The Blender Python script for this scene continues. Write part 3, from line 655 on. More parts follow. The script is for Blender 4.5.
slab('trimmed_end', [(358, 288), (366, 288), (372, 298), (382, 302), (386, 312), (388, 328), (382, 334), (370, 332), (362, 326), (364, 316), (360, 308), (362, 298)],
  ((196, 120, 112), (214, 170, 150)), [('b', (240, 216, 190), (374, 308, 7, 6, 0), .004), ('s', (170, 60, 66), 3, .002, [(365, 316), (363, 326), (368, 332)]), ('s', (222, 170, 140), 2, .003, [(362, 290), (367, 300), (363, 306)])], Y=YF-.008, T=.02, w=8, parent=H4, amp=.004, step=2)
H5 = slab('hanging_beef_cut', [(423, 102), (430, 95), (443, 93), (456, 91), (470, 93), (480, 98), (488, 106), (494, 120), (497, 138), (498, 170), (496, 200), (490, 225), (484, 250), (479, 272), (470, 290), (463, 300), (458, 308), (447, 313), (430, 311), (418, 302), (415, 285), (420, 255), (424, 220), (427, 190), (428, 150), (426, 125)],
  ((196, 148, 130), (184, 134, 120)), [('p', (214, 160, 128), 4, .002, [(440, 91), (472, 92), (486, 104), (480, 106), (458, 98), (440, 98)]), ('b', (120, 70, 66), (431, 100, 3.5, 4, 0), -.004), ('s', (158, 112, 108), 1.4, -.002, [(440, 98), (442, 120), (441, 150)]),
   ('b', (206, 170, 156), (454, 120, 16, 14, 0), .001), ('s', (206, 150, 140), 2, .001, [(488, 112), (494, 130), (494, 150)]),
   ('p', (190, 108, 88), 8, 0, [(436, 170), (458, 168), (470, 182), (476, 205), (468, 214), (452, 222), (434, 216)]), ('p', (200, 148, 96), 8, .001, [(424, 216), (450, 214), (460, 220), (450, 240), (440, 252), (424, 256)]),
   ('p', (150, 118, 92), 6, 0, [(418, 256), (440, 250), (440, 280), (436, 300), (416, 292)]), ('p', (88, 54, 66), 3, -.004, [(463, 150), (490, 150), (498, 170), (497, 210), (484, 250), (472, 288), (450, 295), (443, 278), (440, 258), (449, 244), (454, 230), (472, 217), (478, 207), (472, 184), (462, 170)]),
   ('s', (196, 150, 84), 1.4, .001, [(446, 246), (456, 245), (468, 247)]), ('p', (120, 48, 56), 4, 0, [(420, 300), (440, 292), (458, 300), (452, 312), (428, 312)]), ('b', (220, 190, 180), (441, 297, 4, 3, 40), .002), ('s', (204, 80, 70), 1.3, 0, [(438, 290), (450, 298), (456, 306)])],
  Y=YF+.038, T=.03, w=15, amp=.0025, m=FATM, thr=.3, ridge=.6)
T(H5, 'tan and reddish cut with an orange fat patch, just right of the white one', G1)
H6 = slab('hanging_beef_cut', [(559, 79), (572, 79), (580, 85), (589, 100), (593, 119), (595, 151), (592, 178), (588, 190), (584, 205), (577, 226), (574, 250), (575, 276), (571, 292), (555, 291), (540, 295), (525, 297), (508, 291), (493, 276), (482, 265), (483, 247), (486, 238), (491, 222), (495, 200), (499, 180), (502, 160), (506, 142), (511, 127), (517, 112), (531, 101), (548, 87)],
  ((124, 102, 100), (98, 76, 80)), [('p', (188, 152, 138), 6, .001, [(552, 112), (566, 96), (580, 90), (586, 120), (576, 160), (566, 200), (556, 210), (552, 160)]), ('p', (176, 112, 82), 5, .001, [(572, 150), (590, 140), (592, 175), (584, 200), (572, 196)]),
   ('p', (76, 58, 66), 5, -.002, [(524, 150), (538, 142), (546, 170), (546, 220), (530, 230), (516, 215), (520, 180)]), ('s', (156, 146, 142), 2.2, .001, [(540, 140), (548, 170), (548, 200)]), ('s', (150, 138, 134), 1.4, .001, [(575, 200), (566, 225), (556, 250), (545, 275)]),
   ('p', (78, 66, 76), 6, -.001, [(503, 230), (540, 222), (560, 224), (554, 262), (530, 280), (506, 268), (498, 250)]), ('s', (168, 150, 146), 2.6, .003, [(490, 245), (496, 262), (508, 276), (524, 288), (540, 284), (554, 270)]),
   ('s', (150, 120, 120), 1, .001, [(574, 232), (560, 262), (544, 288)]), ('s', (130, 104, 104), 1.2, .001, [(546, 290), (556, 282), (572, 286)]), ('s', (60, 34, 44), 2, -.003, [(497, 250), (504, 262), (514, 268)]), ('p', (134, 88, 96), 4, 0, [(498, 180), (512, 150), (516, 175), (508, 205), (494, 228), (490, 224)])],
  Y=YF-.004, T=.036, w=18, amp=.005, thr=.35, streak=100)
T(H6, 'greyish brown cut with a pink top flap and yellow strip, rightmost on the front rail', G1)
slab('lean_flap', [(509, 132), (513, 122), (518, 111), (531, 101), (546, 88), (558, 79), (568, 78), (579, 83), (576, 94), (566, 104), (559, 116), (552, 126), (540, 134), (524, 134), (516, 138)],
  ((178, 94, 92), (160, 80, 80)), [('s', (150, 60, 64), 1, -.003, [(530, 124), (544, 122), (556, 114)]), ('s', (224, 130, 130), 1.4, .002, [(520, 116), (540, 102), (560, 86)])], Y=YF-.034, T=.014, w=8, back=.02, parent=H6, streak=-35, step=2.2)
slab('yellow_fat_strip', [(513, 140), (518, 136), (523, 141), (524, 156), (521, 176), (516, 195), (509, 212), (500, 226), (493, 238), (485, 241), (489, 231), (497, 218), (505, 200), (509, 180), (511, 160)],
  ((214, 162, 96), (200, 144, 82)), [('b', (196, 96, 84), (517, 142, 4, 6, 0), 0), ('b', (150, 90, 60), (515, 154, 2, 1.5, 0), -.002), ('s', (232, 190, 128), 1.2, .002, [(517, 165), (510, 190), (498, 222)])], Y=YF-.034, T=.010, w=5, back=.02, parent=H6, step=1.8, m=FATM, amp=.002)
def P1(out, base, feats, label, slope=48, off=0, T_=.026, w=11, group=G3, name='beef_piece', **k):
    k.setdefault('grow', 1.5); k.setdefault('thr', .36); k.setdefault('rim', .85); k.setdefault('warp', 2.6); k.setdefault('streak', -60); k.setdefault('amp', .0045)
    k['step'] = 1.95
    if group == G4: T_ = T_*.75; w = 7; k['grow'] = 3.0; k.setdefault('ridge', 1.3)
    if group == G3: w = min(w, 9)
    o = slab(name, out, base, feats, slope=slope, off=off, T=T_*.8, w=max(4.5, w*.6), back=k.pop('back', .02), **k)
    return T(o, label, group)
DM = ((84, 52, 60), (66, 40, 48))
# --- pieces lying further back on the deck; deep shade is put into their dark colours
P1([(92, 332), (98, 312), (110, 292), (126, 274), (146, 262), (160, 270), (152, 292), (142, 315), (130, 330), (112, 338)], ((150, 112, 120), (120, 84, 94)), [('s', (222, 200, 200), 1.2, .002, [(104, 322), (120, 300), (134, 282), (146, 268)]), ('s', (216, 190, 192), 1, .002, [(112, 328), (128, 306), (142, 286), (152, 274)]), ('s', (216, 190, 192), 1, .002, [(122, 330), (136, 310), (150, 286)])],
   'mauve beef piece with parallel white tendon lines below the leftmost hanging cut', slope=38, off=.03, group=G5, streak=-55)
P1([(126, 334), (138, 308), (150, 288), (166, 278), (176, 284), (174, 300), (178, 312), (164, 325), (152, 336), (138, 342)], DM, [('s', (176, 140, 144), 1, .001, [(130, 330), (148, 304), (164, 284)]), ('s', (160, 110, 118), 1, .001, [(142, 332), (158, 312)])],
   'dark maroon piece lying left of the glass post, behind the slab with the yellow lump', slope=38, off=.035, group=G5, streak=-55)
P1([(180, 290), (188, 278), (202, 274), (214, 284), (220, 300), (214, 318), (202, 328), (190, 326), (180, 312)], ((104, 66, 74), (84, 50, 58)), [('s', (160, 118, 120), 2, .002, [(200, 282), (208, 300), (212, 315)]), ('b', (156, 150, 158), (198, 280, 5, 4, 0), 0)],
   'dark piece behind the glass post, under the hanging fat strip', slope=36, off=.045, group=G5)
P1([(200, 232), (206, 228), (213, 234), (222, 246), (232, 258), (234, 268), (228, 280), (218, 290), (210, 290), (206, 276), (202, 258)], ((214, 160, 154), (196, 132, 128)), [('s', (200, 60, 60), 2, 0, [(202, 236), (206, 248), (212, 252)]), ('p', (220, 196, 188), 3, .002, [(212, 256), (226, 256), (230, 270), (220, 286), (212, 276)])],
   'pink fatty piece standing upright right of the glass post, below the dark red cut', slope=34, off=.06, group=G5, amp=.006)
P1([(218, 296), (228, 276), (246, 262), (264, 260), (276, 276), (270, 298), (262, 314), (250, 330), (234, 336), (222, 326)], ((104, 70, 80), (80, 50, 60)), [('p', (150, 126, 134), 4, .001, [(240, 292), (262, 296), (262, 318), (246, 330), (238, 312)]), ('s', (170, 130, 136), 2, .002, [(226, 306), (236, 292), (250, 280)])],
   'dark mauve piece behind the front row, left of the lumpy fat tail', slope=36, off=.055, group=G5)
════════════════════
- Direction
Starting at the line that contains "DM = ((84, 52, 60), (66, 40, 48))" and ending at the line that contains "off=.03, group=G5, streak=-55)", retype each line exactly; omit everything outside that range.

- Written answer
DM = ((84, 52, 60), (66, 40, 48))
# --- pieces lying further back on the deck; deep shade is put into their dark colours
P1([(92, 332), (98, 312), (110, 292), (126, 274), (146, 262), (160, 270), (152, 292), (142, 315), (130, 330), (112, 338)], ((150, 112, 120), (120, 84, 94)), [('s', (222, 200, 200), 1.2, .002, [(104, 322), (120, 300), (134, 282), (146, 268)]), ('s', (216, 190, 192), 1, .002, [(112, 328), (128, 306), (142, 286), (152, 274)]), ('s', (216, 190, 192), 1, .002, [(122, 330), (136, 310), (150, 286)])],
   'mauve beef piece with parallel white tendon lines below the leftmost hanging cut', slope=38, off=.03, group=G5, streak=-55)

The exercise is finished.